Wydawałoby się, że to podstawowy element koszykówki. Ale tym razem w zespole Anwilu zawiodły właśnie... rzuty wolne! To one zdecydowały.
Włocławianie mieli kapitalną czwartą kwartę. Odrobili aż 14 punktów straty i końcówce półfinału Pucharu Polski wszystko było w ich rękach. Dwa razy przy punkcie straty wykonywali dwa rzuty wolne. Przestrzelili jednak wszystkie cztery.

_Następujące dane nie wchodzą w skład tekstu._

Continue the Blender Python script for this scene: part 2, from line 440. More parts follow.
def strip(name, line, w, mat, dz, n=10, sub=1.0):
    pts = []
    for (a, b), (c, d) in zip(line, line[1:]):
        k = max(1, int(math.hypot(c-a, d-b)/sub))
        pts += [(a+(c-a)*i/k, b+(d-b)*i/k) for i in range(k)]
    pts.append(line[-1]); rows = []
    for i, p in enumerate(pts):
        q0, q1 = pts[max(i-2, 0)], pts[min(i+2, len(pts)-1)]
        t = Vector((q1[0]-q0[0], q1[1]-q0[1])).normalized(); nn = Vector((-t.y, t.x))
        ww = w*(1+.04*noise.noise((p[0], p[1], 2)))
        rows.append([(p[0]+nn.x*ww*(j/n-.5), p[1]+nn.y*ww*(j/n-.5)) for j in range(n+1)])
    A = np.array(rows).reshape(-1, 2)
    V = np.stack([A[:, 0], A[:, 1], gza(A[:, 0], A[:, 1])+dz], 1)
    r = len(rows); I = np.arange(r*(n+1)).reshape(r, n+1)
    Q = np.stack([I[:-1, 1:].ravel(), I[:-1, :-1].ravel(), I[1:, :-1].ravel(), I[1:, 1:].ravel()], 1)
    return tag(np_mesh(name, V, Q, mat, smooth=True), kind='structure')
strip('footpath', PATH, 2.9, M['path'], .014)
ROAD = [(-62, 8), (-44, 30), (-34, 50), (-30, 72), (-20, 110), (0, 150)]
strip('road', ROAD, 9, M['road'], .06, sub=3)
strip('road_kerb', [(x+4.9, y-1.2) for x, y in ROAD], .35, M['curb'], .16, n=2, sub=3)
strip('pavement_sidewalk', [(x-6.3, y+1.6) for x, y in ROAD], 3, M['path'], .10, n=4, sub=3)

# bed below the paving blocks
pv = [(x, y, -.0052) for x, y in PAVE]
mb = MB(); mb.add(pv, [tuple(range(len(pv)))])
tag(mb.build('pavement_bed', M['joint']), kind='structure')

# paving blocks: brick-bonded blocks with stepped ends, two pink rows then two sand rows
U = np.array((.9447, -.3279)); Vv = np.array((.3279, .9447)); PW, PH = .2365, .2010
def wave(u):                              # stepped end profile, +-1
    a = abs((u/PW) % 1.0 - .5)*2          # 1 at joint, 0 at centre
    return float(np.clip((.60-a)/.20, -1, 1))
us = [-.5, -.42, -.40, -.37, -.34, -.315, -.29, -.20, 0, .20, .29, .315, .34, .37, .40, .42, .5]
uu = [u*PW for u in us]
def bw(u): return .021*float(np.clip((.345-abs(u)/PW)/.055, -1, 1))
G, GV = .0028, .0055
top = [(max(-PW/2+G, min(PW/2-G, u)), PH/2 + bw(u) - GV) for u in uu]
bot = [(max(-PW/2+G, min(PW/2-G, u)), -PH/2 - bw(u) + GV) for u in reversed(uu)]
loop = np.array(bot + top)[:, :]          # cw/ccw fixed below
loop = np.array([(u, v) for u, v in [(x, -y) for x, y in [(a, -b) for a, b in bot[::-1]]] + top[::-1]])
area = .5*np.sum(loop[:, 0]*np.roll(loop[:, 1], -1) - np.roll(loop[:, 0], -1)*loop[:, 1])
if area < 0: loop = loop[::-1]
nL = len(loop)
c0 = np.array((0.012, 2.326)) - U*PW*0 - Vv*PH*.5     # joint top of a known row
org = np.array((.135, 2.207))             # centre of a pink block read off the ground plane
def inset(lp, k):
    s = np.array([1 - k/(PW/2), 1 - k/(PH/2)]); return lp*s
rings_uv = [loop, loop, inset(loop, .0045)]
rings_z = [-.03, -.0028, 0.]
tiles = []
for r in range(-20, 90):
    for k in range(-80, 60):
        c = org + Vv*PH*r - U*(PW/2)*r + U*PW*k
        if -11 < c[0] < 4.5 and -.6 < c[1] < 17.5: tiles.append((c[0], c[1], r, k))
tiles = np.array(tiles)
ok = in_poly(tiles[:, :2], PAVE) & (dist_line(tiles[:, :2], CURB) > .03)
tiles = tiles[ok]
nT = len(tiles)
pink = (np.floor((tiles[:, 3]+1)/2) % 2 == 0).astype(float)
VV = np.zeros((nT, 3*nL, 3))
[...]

Najpierw nie wytrzymał Justin Turner, a później, po przechwycie Anwilu i faulu Jovana Novaka, dwa razy z linii rzutów wolnych pomylił się Michał Michalak. To był szokujący obrót spraw, zważając również na fakt, że zarówno Amerykanin, jak i Polak, są dobrymi egzekutorami na linii.
ZOBACZ WIDEO: Wykonał sprint przez połowę boiska. Tak pracuje ochroniarz Messiego
Anwil w następnym posiadaniu musiał faulować, a Isaiah Whitehead pokazał charakter i trafił dwukrotnie. Później liderzy Orlen Basket Ligi popełnili jeszcze błąd pięciu sekund i było po wszystkim. Cały wysiłek na nic.
King wygrał 77:73 i zagra w finale Pucharu Polski z Górnikiem Zamek Książ Wałbrzych.
Wspomniany Whitehead rzucił 23 punkty, a równie istotne 10 oczek dorzucił Mateusz Kostrzewski, kapitan Kinga. W zespole z Włocławka tylko Ryan Taylor i Kamil Łączyński przekroczyli próg dziesięciu zdobytych punktów.
Wynik:
King Szczecin - Anwil Włocławek 77:73 (17:21, 27:15, 21:15, 12:22)
King: Isaiah Whitehead 23, James Woodard 13, Mateusz Kostrzewski 10, Aleksander Dziewa 7, Jovan Novak 7, Szymon Wójcik 5, Kassim Nicholson 5, Michał Kierlewicz 0.
Anwil: Ryan Taylor 12, Kamil Łączyński 11, Justin Turner 9, Dj Funderburk 9, Nick Ongenda 6, Luke Petrasek 6, Pj Pipes 6, Luke Nelson 3, Krzysztof Sulima 3, Karol Gruszecki 0.